Wed, 17 Nov 1999

The nation-state is not an end in itself

It is a sacred task to defend a heritage in the face of challenges, but political analyst J. Soedjati Djiwandono stresses the urgent need for a critical understanding of history.

JAKARTA (JP): Coordinating Minister for Political and Security Affairs, Gen. Wiranto, recently stated that any solution of the Aceh problem must be within the framework of the unitary state. The unitary state of the Republic of Indonesia is final. It was designed as such by our founding fathers.

Such a way of thinking must have been the result of misleading, misled education and ossifying indoctrination by Soeharto's New Order, which was well known for its distortion of history. There is no logical or rational basis for such statements. Who has the right to determine such in the first place?

Let's look briefly at our history. Just a little over a year after the proclamation of Indonesian independence, Prime Minister Sutan Syahrir signed the Linggardjati agreement with the Dutch on Nov. 15, 1946. Article (1) of the agreement says that "The Netherlands Government recognizes the Republic as the de facto authority in Java and Sumatra." Article (2) of the agreement says, inter alia, that "The Netherlands Government and Republican Governments co-operate toward the setting up of a sovereign democratic federal state, the United States of Indonesia..."

That was an initial part of Sutan Syahrir's brilliant diplomatic efforts to gain international recognition for Indonesian independence. Under the circumstances, he had no choice but to agree to what, at that moment, was thought to be the most we could get. It almost cost his prime ministership but for Sukarno's and Mohammad Hatta's full backing of his policy.

Surely the Linggardjati agreement was never meant to be something final. Nor was the final agreement reached at the Round Table Conference in The Hague, the Netherlands, near the end of 1946, which led to the transfer of sovereignty from the Dutch to the new United Republic of Indonesia, envisaged by the Linggardjati agreement. Barely a year later, the federal republic was dissolved and replaced by the unitary republic of Indonesia that has lasted to the present.

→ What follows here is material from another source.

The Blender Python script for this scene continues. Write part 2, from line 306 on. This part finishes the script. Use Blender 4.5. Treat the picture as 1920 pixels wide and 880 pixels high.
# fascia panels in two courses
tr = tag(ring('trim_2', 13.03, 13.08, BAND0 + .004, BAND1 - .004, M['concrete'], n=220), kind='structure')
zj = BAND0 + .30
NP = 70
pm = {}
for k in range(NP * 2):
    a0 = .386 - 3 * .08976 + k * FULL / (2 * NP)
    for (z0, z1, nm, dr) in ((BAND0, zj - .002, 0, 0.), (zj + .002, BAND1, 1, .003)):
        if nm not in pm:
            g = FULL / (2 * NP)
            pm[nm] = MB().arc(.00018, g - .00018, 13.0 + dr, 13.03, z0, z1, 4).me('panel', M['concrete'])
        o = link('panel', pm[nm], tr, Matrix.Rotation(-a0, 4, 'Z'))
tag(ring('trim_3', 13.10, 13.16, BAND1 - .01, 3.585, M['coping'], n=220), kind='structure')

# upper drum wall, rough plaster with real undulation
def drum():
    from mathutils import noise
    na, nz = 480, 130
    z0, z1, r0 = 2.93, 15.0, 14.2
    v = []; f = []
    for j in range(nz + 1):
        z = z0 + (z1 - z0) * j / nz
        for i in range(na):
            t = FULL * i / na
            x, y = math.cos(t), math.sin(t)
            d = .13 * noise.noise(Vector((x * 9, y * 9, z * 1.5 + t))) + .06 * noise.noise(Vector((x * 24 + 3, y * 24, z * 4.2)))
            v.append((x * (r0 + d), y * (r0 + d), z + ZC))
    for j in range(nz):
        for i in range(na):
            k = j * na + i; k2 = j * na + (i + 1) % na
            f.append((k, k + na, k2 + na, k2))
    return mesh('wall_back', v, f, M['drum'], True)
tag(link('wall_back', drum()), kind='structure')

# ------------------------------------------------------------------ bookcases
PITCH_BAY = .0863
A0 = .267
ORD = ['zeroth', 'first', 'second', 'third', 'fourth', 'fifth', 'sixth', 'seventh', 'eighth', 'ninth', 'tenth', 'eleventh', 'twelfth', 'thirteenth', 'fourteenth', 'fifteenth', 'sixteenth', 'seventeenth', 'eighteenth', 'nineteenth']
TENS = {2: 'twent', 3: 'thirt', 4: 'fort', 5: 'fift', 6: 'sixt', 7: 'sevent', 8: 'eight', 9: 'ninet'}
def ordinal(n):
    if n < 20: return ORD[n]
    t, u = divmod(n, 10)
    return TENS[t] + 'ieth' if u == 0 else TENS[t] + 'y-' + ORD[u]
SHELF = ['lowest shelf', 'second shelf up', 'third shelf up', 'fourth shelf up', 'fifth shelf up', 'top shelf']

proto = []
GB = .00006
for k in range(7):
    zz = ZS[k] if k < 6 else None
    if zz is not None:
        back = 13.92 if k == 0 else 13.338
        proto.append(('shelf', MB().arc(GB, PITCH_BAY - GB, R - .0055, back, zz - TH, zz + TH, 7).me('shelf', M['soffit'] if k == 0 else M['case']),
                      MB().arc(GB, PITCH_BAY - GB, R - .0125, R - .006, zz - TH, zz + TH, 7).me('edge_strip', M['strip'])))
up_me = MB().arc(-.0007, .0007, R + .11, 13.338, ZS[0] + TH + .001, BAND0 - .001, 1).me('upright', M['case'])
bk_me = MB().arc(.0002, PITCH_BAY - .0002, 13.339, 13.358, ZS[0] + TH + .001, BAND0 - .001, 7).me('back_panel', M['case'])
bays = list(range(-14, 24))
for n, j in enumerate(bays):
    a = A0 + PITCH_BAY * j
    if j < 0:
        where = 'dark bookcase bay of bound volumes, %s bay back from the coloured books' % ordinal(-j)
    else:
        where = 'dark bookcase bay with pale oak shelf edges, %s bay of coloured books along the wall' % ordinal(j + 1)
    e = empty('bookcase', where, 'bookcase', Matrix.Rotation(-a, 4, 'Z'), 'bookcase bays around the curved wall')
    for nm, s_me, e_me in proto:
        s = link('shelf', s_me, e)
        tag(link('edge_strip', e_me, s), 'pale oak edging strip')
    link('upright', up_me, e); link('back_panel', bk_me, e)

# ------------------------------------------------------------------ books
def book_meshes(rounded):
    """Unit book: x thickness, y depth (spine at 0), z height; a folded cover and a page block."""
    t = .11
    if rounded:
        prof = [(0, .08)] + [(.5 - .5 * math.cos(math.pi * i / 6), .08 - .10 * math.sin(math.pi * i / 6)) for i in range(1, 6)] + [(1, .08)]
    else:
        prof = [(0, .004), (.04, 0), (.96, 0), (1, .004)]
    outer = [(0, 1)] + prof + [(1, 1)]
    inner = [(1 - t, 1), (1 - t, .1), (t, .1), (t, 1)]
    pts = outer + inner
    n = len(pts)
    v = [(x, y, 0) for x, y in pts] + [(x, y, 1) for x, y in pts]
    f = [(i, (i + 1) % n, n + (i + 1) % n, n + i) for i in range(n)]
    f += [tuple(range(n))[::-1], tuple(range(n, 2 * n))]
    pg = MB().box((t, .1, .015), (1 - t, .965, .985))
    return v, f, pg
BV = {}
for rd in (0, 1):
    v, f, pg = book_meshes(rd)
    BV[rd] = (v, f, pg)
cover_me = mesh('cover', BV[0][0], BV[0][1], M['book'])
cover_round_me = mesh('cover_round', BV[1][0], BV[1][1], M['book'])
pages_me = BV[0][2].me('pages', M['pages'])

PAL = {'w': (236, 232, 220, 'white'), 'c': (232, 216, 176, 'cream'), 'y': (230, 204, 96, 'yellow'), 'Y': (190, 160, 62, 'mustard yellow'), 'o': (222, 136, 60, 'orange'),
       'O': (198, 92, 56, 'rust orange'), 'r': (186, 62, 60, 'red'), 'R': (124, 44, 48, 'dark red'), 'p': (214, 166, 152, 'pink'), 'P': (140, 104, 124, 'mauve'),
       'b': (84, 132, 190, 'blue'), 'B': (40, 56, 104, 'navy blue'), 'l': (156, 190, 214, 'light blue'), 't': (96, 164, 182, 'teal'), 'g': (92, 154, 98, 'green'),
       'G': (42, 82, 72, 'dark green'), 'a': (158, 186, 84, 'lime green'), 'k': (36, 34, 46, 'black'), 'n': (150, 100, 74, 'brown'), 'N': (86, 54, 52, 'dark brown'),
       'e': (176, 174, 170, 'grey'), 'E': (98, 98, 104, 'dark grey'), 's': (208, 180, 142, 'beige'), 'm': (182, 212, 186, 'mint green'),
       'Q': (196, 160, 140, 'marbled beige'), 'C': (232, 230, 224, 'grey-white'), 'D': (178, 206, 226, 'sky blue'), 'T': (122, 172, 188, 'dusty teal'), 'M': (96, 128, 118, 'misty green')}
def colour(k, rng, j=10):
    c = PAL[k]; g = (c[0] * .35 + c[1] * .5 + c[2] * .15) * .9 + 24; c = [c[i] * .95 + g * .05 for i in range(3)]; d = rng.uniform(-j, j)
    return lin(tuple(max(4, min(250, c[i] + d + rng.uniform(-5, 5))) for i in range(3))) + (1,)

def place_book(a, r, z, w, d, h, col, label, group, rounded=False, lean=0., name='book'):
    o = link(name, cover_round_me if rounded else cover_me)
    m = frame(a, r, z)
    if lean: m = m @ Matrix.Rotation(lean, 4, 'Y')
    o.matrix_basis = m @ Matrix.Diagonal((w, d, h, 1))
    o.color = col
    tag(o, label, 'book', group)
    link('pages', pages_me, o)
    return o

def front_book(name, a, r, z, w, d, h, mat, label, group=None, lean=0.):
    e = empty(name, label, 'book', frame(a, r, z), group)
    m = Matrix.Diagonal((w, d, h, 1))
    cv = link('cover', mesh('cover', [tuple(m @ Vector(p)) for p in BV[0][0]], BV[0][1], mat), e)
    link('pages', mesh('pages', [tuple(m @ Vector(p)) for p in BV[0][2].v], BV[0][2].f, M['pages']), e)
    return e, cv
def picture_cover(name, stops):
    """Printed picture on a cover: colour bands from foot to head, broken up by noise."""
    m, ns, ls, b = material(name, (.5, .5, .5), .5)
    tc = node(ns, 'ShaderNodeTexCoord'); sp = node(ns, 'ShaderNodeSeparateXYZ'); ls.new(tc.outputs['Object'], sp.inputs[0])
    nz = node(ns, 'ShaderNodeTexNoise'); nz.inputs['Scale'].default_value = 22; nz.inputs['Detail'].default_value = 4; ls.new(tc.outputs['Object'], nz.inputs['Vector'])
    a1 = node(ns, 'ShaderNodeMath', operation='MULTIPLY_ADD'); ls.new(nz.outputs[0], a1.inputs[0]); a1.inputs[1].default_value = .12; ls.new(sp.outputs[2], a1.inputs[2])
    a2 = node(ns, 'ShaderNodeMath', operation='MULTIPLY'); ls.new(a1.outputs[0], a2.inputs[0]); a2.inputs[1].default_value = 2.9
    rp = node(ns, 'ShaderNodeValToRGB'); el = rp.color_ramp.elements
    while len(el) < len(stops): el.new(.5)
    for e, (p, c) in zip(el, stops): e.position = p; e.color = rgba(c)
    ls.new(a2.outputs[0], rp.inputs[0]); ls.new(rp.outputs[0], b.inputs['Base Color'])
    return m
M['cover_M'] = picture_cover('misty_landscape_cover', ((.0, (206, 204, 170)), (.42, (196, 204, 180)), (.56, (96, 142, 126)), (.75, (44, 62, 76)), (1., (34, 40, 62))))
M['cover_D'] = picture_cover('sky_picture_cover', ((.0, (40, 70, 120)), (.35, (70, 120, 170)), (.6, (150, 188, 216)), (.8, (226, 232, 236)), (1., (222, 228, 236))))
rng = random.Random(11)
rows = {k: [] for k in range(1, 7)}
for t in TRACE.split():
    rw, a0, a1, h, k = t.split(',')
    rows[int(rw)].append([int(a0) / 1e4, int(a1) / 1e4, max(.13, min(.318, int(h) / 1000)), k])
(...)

The (new) unitary republic that had substituted the federation was based on a provisional constitution. Hence the significance of the general election of 1955 for a new parliament and the constitutional assembly to determine a new constitution. This is important to remember. The assembly was not to confirm the 1945 Constitution, which was itself a provisional one. Therefore it contains provisional and supplementary provisions.

Article (2), or the latter, provides that "Within six months after the People's Consultative Assembly has been formed, the People's Consultative Assembly shall convene to enact the Constitution."

That was never done, even after the Constitutional Assembly was dissolved by then President Sukarno's decree of July 5, 1959 for its failure to enact a new constitution. The decree not only dissolved the Constitutional Assembly and newly elected Parliament, but it also decreed the return to the 1945 Constitution -- still a provisional constitution.

Under the prevailing circumstances in Indonesia near the end of the 1950s, Sukarno's action was presumably justified. It was an emergency situation.

The point I want to make here is that neither the unitary state on the basis of the provisional constitution of 1950 -- as clear from the term "provisional" -- was never meant to be final. Nor was the ("new") unitary state on the basis of the 1945 Constitution, the return to which was decreed by Sukarno. And as was indicated earlier, the 1945 Constitution was also a provisional one.

Here lies a mystery of Soeharto's New Order. From the very beginning, the New Order based its legitimacy on its "total correction" to Sukarno's deviations from the 1945 Constitution. Ironically, it continued to claim the 1945 Constitution as its basis, a constitution decreed by President Sukarno, which was never confirmed by a series of People's Consultative Assemblies of Soeharto's own creation over three decades, and which the New Order claimed to adhere "purely and consistently", again despite the fact that it was a provisional constitution. Is this also to be a final constitution?

Did not our founding fathers argue long before independence on what should constitute the boundaries of an independent Indonesia? Did not Sukarno and Hatta differ on whether or not West Irian should be part of independent Indonesia? Did our founding fathers also envisage the integration of East Timor, which we used to affirm that the integration of East Timor was final and therefore as a domestic affair of ours not negotiable?

We can look into the history of some other nations for comparison. France has had it first, second, third, fourth, and fifth republic. When the American federation of states declared their independence more than 200 years ago, they started with 12 or 13 states. Was it meant to be final? Of course not. In the course of its history, the USA has added Alaska, Texas and Hawaii, among others, to its federation. Hardly anything in this earthly life is final and permanent.

Lest anyone should get me wrong, I must say at this point that I am not against a unitary state as such. Nor am I for or against a federal state. As a matter of principle, however, I am against, and strongly so, the imposition of anything by the central government on the people, against the wishes of the people, backed by lies and false arguments, at the expense of justice. After all, the nation-state is never an end in itself.